### TASK TO CARRY OUT
Without the pictures, repeat the listing character for character.

— BEGIN —

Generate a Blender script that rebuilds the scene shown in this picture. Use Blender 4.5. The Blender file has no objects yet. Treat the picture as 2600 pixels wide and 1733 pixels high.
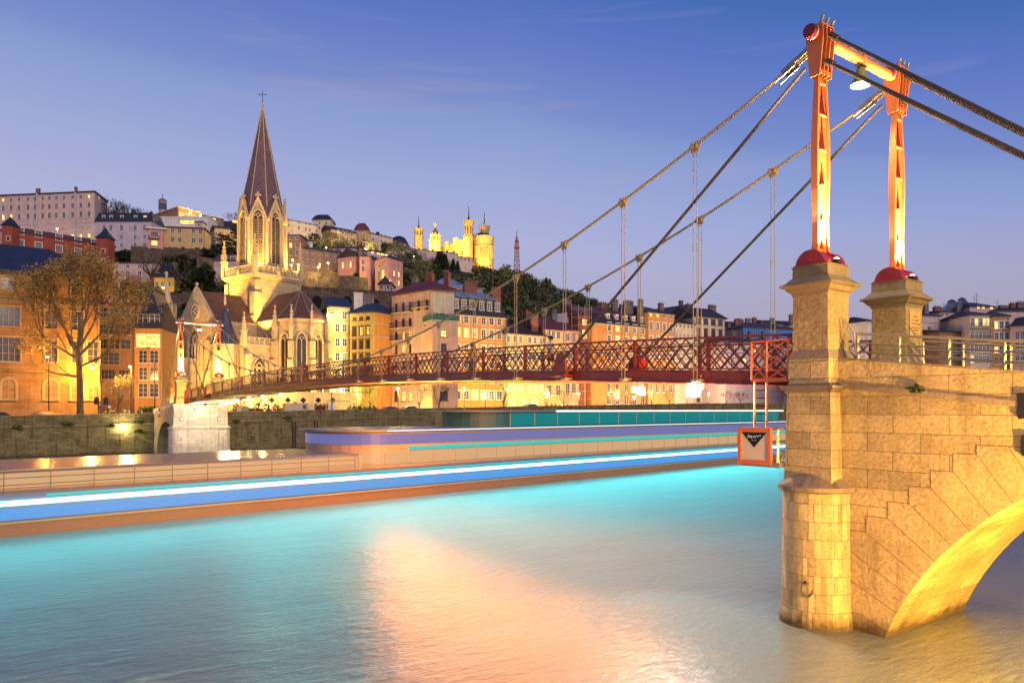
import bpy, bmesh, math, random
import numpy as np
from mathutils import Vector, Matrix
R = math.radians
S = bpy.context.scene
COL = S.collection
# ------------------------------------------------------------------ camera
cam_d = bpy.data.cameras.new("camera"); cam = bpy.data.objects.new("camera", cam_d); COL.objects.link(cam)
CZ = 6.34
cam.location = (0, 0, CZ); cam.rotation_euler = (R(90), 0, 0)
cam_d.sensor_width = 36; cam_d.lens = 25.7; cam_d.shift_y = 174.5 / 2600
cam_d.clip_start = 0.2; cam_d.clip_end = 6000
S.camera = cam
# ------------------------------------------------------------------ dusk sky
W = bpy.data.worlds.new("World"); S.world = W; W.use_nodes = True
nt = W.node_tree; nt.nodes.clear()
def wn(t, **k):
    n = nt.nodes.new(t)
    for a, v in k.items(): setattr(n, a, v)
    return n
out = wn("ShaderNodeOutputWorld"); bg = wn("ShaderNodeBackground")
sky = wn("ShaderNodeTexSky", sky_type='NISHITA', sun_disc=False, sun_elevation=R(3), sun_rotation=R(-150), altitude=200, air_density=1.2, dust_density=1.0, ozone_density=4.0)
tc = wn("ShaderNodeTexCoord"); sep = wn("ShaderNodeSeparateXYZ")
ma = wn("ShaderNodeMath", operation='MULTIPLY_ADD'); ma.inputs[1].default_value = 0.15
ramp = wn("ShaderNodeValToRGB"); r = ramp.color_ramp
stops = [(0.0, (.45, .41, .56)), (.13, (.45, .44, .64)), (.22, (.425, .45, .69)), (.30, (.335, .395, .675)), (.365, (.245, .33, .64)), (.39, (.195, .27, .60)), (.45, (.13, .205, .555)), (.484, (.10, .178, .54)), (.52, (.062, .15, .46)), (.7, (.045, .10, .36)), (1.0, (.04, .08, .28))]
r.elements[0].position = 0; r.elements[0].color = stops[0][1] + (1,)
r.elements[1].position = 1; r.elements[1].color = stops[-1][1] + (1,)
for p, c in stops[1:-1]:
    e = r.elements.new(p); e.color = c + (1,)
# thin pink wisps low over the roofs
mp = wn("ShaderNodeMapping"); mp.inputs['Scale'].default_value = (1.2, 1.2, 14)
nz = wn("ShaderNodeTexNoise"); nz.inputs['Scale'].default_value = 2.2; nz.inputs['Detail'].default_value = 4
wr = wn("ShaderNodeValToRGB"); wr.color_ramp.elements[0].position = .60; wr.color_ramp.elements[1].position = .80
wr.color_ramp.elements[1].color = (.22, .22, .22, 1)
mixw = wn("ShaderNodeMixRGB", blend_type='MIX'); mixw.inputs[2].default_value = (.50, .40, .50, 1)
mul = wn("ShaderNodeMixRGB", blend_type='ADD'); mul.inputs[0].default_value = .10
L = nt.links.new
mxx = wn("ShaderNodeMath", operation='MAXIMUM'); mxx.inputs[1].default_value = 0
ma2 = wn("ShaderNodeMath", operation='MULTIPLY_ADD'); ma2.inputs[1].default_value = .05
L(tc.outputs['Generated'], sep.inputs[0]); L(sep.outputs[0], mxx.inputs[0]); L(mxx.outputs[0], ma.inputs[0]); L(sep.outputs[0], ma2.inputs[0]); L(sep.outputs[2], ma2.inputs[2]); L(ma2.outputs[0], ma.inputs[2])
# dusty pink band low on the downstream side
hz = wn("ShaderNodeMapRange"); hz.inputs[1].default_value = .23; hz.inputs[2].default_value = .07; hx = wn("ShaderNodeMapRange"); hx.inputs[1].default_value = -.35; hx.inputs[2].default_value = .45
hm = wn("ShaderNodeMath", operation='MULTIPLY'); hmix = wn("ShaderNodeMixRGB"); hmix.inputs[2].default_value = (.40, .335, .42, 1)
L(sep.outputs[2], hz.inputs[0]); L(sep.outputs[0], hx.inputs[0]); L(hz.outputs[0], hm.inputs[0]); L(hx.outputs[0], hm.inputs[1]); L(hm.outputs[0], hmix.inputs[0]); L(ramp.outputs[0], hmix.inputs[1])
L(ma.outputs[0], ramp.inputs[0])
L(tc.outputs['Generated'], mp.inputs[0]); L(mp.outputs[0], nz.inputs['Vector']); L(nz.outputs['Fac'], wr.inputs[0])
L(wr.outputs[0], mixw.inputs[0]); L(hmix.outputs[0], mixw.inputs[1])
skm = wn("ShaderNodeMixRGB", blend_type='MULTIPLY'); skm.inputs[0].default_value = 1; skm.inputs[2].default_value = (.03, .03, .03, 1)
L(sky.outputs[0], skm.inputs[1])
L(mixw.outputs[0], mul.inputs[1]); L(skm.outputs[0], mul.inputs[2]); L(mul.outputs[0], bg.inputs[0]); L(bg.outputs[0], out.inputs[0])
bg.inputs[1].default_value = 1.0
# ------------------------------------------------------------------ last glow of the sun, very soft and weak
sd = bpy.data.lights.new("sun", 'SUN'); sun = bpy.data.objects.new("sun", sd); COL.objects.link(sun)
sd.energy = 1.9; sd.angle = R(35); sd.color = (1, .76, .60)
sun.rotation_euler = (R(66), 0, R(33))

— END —

### RESULT OF THE TASK
Generate a Blender script that rebuilds the scene shown in this picture. Use Blender 4.5. The Blender file has no objects yet. Treat the picture as 2600 pixels wide and 1733 pixels high.
import bpy, bmesh, math, random
import numpy as np
from mathutils import Vector, Matrix
R = math.radians
S = bpy.context.scene
COL = S.collection
# ------------------------------------------------------------------ camera
cam_d = bpy.data.cameras.new("camera"); cam = bpy.data.objects.new("camera", cam_d); COL.objects.link(cam)
CZ = 6.34
cam.location = (0, 0, CZ); cam.rotation_euler = (R(90), 0, 0)
cam_d.sensor_width = 36; cam_d.lens = 25.7; cam_d.shift_y = 174.5 / 2600
cam_d.clip_start = 0.2; cam_d.clip_end = 6000
S.camera = cam
# ------------------------------------------------------------------ dusk sky
W = bpy.data.worlds.new("World"); S.world = W; W.use_nodes = True
nt = W.node_tree; nt.nodes.clear()
def wn(t, **k):
    n = nt.nodes.new(t)
    for a, v in k.items(): setattr(n, a, v)
    return n
out = wn("ShaderNodeOutputWorld"); bg = wn("ShaderNodeBackground")
sky = wn("ShaderNodeTexSky", sky_type='NISHITA', sun_disc=False, sun_elevation=R(3), sun_rotation=R(-150), altitude=200, air_density=1.2, dust_density=1.0, ozone_density=4.0)
tc = wn("ShaderNodeTexCoord"); sep = wn("ShaderNodeSeparateXYZ")
ma = wn("ShaderNodeMath", operation='MULTIPLY_ADD'); ma.inputs[1].default_value = 0.15
ramp = wn("ShaderNodeValToRGB"); r = ramp.color_ramp
stops = [(0.0, (.45, .41, .56)), (.13, (.45, .44, .64)), (.22, (.425, .45, .69)), (.30, (.335, .395, .675)), (.365, (.245, .33, .64)), (.39, (.195, .27, .60)), (.45, (.13, .205, .555)), (.484, (.10, .178, .54)), (.52, (.062, .15, .46)), (.7, (.045, .10, .36)), (1.0, (.04, .08, .28))]
r.elements[0].position = 0; r.elements[0].color = stops[0][1] + (1,)
r.elements[1].position = 1; r.elements[1].color = stops[-1][1] + (1,)
for p, c in stops[1:-1]:
    e = r.elements.new(p); e.color = c + (1,)
# thin pink wisps low over the roofs
mp = wn("ShaderNodeMapping"); mp.inputs['Scale'].default_value = (1.2, 1.2, 14)
nz = wn("ShaderNodeTexNoise"); nz.inputs['Scale'].default_value = 2.2; nz.inputs['Detail'].default_value = 4
wr = wn("ShaderNodeValToRGB"); wr.color_ramp.elements[0].position = .60; wr.color_ramp.elements[1].position = .80
wr.color_ramp.elements[1].color = (.22, .22, .22, 1)
mixw = wn("ShaderNodeMixRGB", blend_type='MIX'); mixw.inputs[2].default_value = (.50, .40, .50, 1)
mul = wn("ShaderNodeMixRGB", blend_type='ADD'); mul.inputs[0].default_value = .10
L = nt.links.new
mxx = wn("ShaderNodeMath", operation='MAXIMUM'); mxx.inputs[1].default_value = 0
ma2 = wn("ShaderNodeMath", operation='MULTIPLY_ADD'); ma2.inputs[1].default_value = .05
L(tc.outputs['Generated'], sep.inputs[0]); L(sep.outputs[0], mxx.inputs[0]); L(mxx.outputs[0], ma.inputs[0]); L(sep.outputs[0], ma2.inputs[0]); L(sep.outputs[2], ma2.inputs[2]); L(ma2.outputs[0], ma.inputs[2])
# dusty pink band low on the downstream side
hz = wn("ShaderNodeMapRange"); hz.inputs[1].default_value = .23; hz.inputs[2].default_value = .07; hx = wn("ShaderNodeMapRange"); hx.inputs[1].default_value = -.35; hx.inputs[2].default_value = .45
hm = wn("ShaderNodeMath", operation='MULTIPLY'); hmix = wn("ShaderNodeMixRGB"); hmix.inputs[2].default_value = (.40, .335, .42, 1)
L(sep.outputs[2], hz.inputs[0]); L(sep.outputs[0], hx.inputs[0]); L(hz.outputs[0], hm.inputs[0]); L(hx.outputs[0], hm.inputs[1]); L(hm.outputs[0], hmix.inputs[0]); L(ramp.outputs[0], hmix.inputs[1])
L(ma.outputs[0], ramp.inputs[0])
L(tc.outputs['Generated'], mp.inputs[0]); L(mp.outputs[0], nz.inputs['Vector']); L(nz.outputs['Fac'], wr.inputs[0])
L(wr.outputs[0], mixw.inputs[0]); L(hmix.outputs[0], mixw.inputs[1])
skm = wn("ShaderNodeMixRGB", blend_type='MULTIPLY'); skm.inputs[0].default_value = 1; skm.inputs[2].default_value = (.03, .03, .03, 1)
L(sky.outputs[0], skm.inputs[1])
L(mixw.outputs[0], mul.inputs[1]); L(skm.outputs[0], mul.inputs[2]); L(mul.outputs[0], bg.inputs[0]); L(bg.outputs[0], out.inputs[0])
bg.inputs[1].default_value = 1.0
# ------------------------------------------------------------------ last glow of the sun, very soft and weak
sd = bpy.data.lights.new("sun", 'SUN'); sun = bpy.data.objects.new("sun", sd); COL.objects.link(sun)
sd.energy = 1.9; sd.angle = R(35); sd.color = (1, .76, .60)
sun.rotation_euler = (R(66), 0, R(33))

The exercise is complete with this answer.